- Given information
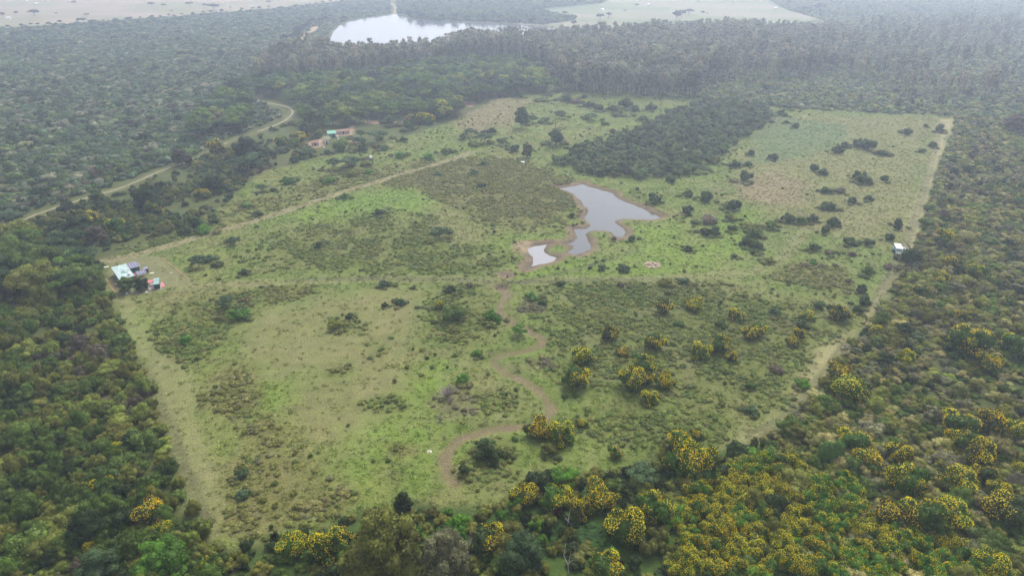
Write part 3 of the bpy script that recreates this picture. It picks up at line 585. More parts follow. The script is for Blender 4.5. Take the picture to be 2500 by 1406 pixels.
mass(LUP, 3.9, 21, ['green', 'blue', 'grey', 'dark', 'green', 'olive'], [3.5, 3, 1.4, 1.6, 3, .8], 4.0, 7.0, 1.7, 3.4, 'closed scrub forest rolling away on the left', lambda x, y: np.clip(1.4 - fbm(x, y, 26, 93, 2) * .8, 0, 1) * (linedist(ROAD, x, y) > 1.5 + 7 * fbm(x, y, 30, 7, 2)))
mass(RFAR, 3.8, 22, ['green', 'olive', 'blue', 'grey', 'lime', 'dark'], [3, 3, 2, 1.5, 1.2, 1.2], 3.4, 6.2, 1.6, 3.4, 'closed scrub forest beyond the far corner of the estate', NR_)
mass(TOPM, 6, 23, ['blue', 'green', 'dark'], [2, 2, 1], 6, 10, 4, 8, 'dense scrub on the far side of the lake')
mass(EUCB, 5.5, 24, ['green', 'olive', 'blue'], [2, 2, 1], 4, 7, 1.5, 3, 'undergrowth beneath the tall pale-stemmed trees')

x, y = jitter(LAWN, 1.3, 191); c = np.array((0.05, 0.115, 0.02)) * r.uniform(.7, 1.3, (len(x), 1)); q = r.uniform(.7, 1.4, len(x)); stuff('creeper_cover', 'smooth dark green creepers covering the ground beside the blooming shrubs', 'ground cover', (x, y), np.stack([q, q, q * .5], 1), r.random(len(x)) * 6.28, c, r.integers(0, 4, len(x)), LOW)
# low shrubs in patches of the clearing
X, Y, SC, TI, NMS = [], [], [], [], []
for q, (P, d, pal) in enumerate(BROWN):
    s = 1.4; qs = math.sqrt((P[:, 0].max() - P[:, 0].min()) * (P[:, 1].max() - P[:, 1].min()))
    nm = {'brown': (['brown', 'olive', 'grey', 'khaki', 'green'], [3, 4.5, 1, 1.2, 2.2]), 'mix': (['olive', 'green', 'lime', 'brown', 'khaki'], [3.4, 3, 2.2, 1.3, 1]), 'grey': (['grey', 'purple', 'khaki'], [2, 2, 1])}[pal]
    x0 = P.mean(0); PP = x0 + (P - x0) * 1.15
    x, y = jitter(PP, s, 50 + q, lambda x, y: d * np.clip((fbm(x, y, 9, 77, 3) - .34) * 7, .05, 1) * sstep(.12 * qs, -.12 * qs, sdf(P, x, y) + (fbm(x, y, 18, 76, 2) - .5) * min(20, .25 * qs))); k = clear_of_ways(x, y, -.6) & in_view(x, y); x, y = x[k], y[k]
    if not len(x): continue
    c, ci = pick_palette(nm[0], nm[1], x, y, 60 + q, .2); n = len(x); c = (c * .6 + .4 * 1.25 * ground_color(x, y) * (.8 + .5 * r.random((n, 1)))) * 1.3; wd = r.uniform(1.3, 2.9, n); X.append(x); Y.append(y); TI.append(c); SC.append(np.stack([wd / 2, wd / 2, r.uniform(.45, 1.0, n) * (.6 + .2 * wd)], 1))
x, y = jitter(CLEAR, 3.6, 99, lambda x, y: np.clip((fbm(x, y, 11, 78, 3) - .55) * 3, .02, .6)); k = clear_of_ways(x, y, 1) & in_view(x, y)
for P in KHAKI[:3] + ISLES + [STRIPL, STRIPR2]: k &= (sdf_box(P, x, y, 5) > 0) | (r.random(len(x)) < .12)
x, y = x[k], y[k]; c, ci = pick_palette(['green', 'olive', 'lime', 'blue', 'brown'], [3, 2, 2, 1, 1], x, y, 98); n = len(x); wd = r.uniform(1.1, 2.6, n); X.append(x); Y.append(y); TI.append(c); SC.append(np.stack([wd / 2, wd / 2, r.uniform(.5, 1.3, n)], 1))
X, Y, SC, TI = map(np.concatenate, (X, Y, SC, TI)); n = len(X)
stuff('low_shrubs', 'low brown and green shrubs covering patches of the clearing', 'low shrubs', (X, Y), SC, r.random(n) * 6.28, TI, r.integers(0, 4, n), LOW)
# grass tussocks over the whole clearing
x, y = jitter(CLEAR, 1.5, 111, lambda x, y: np.clip(.25 + fbm(x, y, 6, 79, 3) * .9, 0, 1) * np.where(sdf_box(YARD, x, y, 5) < 0, .1, 1)); k = in_view(x, y, .5, 10) & (linedist(STREAM, x, y) > 2.2) & (sdf_box(POND, x, y, 9) > 3) & (sdf_box(POND2, x, y, 9) > 3.4) & (sdf_box(HOLE, x, y, 9) > 2.5) & (linedist(ROAD, x, y) > 3)
for P in [STRIPL, STRIPR, STRIPR2] + KHAKI[1:3]: k &= (sdf_box(P, x, y, 5) > 0) | (r.random(len(x)) < .3)
x, y = x[k], y[k]; n = len(x); gcx = ground_color(x, y) * (1.25 + .5 * r.random((n, 1))) * (1.0, 1.05, .8); hh = r.uniform(.08, .30, n)
stuff('tall_grass', 'tussocky green and khaki grass of the clearing', 'grass', (x, y), np.stack([hh * 3.2, hh * 3.2, hh], 1), r.random(n) * 6.28, gcx, r.integers(0, 4, n), TUFT)

# tall pale-stemmed eucalyptus: the largest as trees, the deep wood as one mass
ex, ey = [], []
x, y = jitter(EUCA, 6.0, 131); ex.append(x); ey.append(y)
x, y = jitter(EUCB, 6.2, 132, lambda x, y: np.clip(2.1 - fbm(x, y, 45, 95, 2) * 2.6, 0.15, 1)); ex.append(x); ey.append(y)
x, y = jitter(poly((1850, 195), (2060, 165), (2300, 150), (2480, 180), (2460, 250), (2150, 235), (1900, 215)), 11, 133, lambda x, y: np.clip((fbm(x, y, 60, 96, 2) - .35) * 2, .03, .6)); ex.append(x); ey.append(y)
x, y = jitter(poly((2080, 60), (2520, 60), (2520, 160), (2060, 165), (2110, 120)), 14, 134, lambda x, y: .45 + 0 * x); ex.append(x); ey.append(y)
x = np.concatenate(ex); y = np.concatenate(ey); k = (sdf_box(LAKE, x, y, 9) > 2); x, y = x[k], y[k]; n = len(x)
hs_ = (.55 + .62 * fbm(x, y, 45, 97, 2) + r.uniform(-.16, .2, n)) * np.where(x > 300, .85, 1); ws_ = hs_ * r.uniform(.85, 1.25, n); tint = np.array((0.28, 0.265, 0.17))[None] * r.uniform(.65, 1.4, (n, 1)) * (1 + (r.random((n, 3)) - .5) * .2)
gr = r.random(n) < .35; tint[gr] = np.array((0.15, 0.17, 0.085)) * r.uniform(.8, 1.2, (gr.sum(), 1))
# the front rows and the lone ones show largest
front = np.hypot(x, y) + np.where(sdf_box(EUCB, x, y, 400) > 0, -150, 0); o_ = np.argsort(front); zz = height(x, y)
FAMS = {}
for j, i in enumerate(o_[:BIG]):
    q = int(i) % 5; u = 1250 + F * x[i] / (y[i] * cp + CAMZ * sp_)
    where = 'in the ridge of trees before the lake' if u < 1190 else 'in the front rows of the plantation right of the lake' if u < 1730 else 'scattered over the far right scrub'
    pair('eucalyptus_tree', (('crown', EUC[q][0]), ('trunk', EUC[q][1])), x[i], y[i], (ws_[i], ws_[i], hs_[i]), r.random() * 6.28, tint[i], f'tall slim pale-stemmed tree {where}', 'tree', f'tall pale-stemmed trees {where}', zz[i])
o2 = o_[BIG:]; EJ = [joinmesh('eucalyptus', *e) for e in EUC[:4]]
stuff('eucalyptus_wood', 'deep grey-brown wood of tall pale-stemmed trees behind the front rows', 'wood', (x[o2], y[o2]), np.stack([ws_[o2], ws_[o2], hs_[o2]], 1), r.random(len(o2)) * 6.28, tint[o2], r.integers(0, 4, len(o2)), EJ, zz[o2])
# broad-crowned woodland
x, y = jitter(WOOD, 8.6, 141); k = clear_of_ways(x, y, 3) ; x, y = x[k], y[k]
x2, y2 = jitter(WOOD2, 7.2, 142); k = sdf_box(YARD, x2, y2, 9) > 6; x2, y2 = x2[k], y2[k]
x = np.concatenate([x2, x]); y = np.concatenate([y2, y]); n = len(x); wv = r.uniform(.8, 1.7, n); c, ci = pick_palette(['dark', 'blue', 'green', 'olive', 'lime'], [2, 2.5, 3.5, 1.5, 1.5], x, y, 143, .5); zz = height(x, y)
c = c * 1.25; names_ = ['dark', 'blue', 'green', 'olive', 'lime']; o_ = np.argsort(np.hypot(x, y))
for i in o_[:BIG]:
    where = 'in the wood left of the green-roofed house' if y[i] < 330 else 'in the wood behind the bare-earth homestead'; cn = CN[names_[ci[i]]]; q = int(i) % 5
    pair('broad_tree', (('crown', TREE[q][0]), ('trunk', TREE[q][1])), x[i], y[i], (wv[i], wv[i], wv[i] * r.uniform(.8, 1.1)), r.random() * 6.28, c[i], f'broad {cn} flat-topped tree {where}', 'tree', f'{cn} broad trees {where}', zz[i])
o2 = o_[BIG:]; TJ = [joinmesh('broad_tree_mass', *t) for t in TREE[:4]]
if len(o2): stuff('woodland', 'broad-crowned green wood in front of the ridge of tall trees', 'wood', (x[o2], y[o2]), np.stack([wv[o2]] * 3, 1), r.random(len(o2)) * 6.28, c[o2], r.integers(0, 4, len(o2)), TJ, zz[o2])
# emergent trees over the left forest and beyond the lake
x, y = jitter(LUP, 26, 144, lambda x, y: .35 + 0 * x); k = clear_of_ways(x, y, 4) & in_view(x, y, 3, -5); x, y = x[k][:150], y[k][:150]; zz = height(x, y)
for i in range(len(x)):
    q = i % 5; s = r.uniform(.6, .95); cn = ('dark', 'blue', 'purple', 'green')[i % 4]
    pair('forest_tree', (('crown', TREE[q][0]), ('trunk', TREE[q][1])), x[i], y[i], (s, s, s * .95), r.random() * 6.28, PAL[cn], f'{CN[cn]} tree standing above the scrub forest on the left', 'tree', f'{CN[cn]} trees above the left scrub forest', zz[i])
# larger trees standing out of the near scrub
for P, s_, sd, where, pal in ((LBOT, 12.5, 181, 'left of the mown strip', ('dark', 'purple', 'dark', 'green', 'lime', 'grey')), (RIGHT, 15, 182, 'right of the estate', ('dark', 'grey', 'olive', 'green', 'purple', 'dark')), (BOT, 12, 183, 'along the bottom edge', ('green', 'dark', 'olive', 'vivid'))):
    x, y = jitter(P, s_, sd, lambda x, y: .42 + 0 * x); k = clear_of_ways(x, y, 3) & in_view(x, y, 3, 5) & (sdf_box(THICK, x, y, 5) > 1) & (sdf_box(LAWN, x, y, 5) > 3) & (y < 420); x, y = x[k], y[k]; zz = height(x, y)
    for i in range(len(x)):
        q = int(r.integers(0, 5)); s = r.uniform(.38, .7); kn = pal[int(r.integers(0, len(pal)))]; tt = (ROUND if r.random() < .65 else TREE)[q]
        pair('scrub_tree', (('crown', tt[0]), ('trunk', tt[1])), x[i], y[i], (s * r.uniform(.8, 1.1), s, s * r.uniform(.75, 1.1)), r.random() * 6.28, np.array(PAL[kn]) * r.uniform(.9, 1.5), f'{CN[kn]} tree standing above the scrub {where}', 'tree', f'{CN[kn]} trees above the scrub {where}', zz[i])
# orchard block
x, y = jitter(ORCH, 4.9, 151, j=.8); k = sdf_box(POND, x, y, 9) > 5; x, y = x[k], y[k]; n = len(x); zz = height(x, y); o_ = np.argsort(np.hypot(x, y)); tn = np.array((0.080, 0.108, 0.038)) * r.uniform(.6, 2.0, (n, 1)) * (1 + (r.random((n, 3)) - .5) * .2); sw = r.uniform(.75, 1.15, n)
for i in o_[:BIG]:
    single('orchard_tree', ORCHT[int(i) % 4], x[i], y[i], (sw[i], sw[i], sw[i] * r.uniform(.8, 1.05)), r.random() * 6.28, tn[i], 'dark green round tree in the planted block beyond the pond', 'tree', 'dark trees of the planted block beyond the pond', zz[i])
o2 = o_[BIG:]
if len(o2): stuff('orchard', 'far rows of the dark planted block beyond the pond', 'trees', (x[o2], y[o2]), np.stack([sw[o2]] * 3, 1), r.random(len(o2)) * 6.28, tn[o2], r.integers(0, 4, len(o2)), ORCHT, zz[o2])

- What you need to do
The lines from the start of the data through the line that contains "tall pale-stemmed trees')" are to be returned exactly, please, with both ends included and every picture left out.

- Answer for the task
Write part 3 of the bpy script that recreates this picture. It picks up at line 585. More parts follow. The script is for Blender 4.5. Take the picture to be 2500 by 1406 pixels.
mass(LUP, 3.9, 21, ['green', 'blue', 'grey', 'dark', 'green', 'olive'], [3.5, 3, 1.4, 1.6, 3, .8], 4.0, 7.0, 1.7, 3.4, 'closed scrub forest rolling away on the left', lambda x, y: np.clip(1.4 - fbm(x, y, 26, 93, 2) * .8, 0, 1) * (linedist(ROAD, x, y) > 1.5 + 7 * fbm(x, y, 30, 7, 2)))
mass(RFAR, 3.8, 22, ['green', 'olive', 'blue', 'grey', 'lime', 'dark'], [3, 3, 2, 1.5, 1.2, 1.2], 3.4, 6.2, 1.6, 3.4, 'closed scrub forest beyond the far corner of the estate', NR_)
mass(TOPM, 6, 23, ['blue', 'green', 'dark'], [2, 2, 1], 6, 10, 4, 8, 'dense scrub on the far side of the lake')
mass(EUCB, 5.5, 24, ['green', 'olive', 'blue'], [2, 2, 1], 4, 7, 1.5, 3, 'undergrowth beneath the tall pale-stemmed trees')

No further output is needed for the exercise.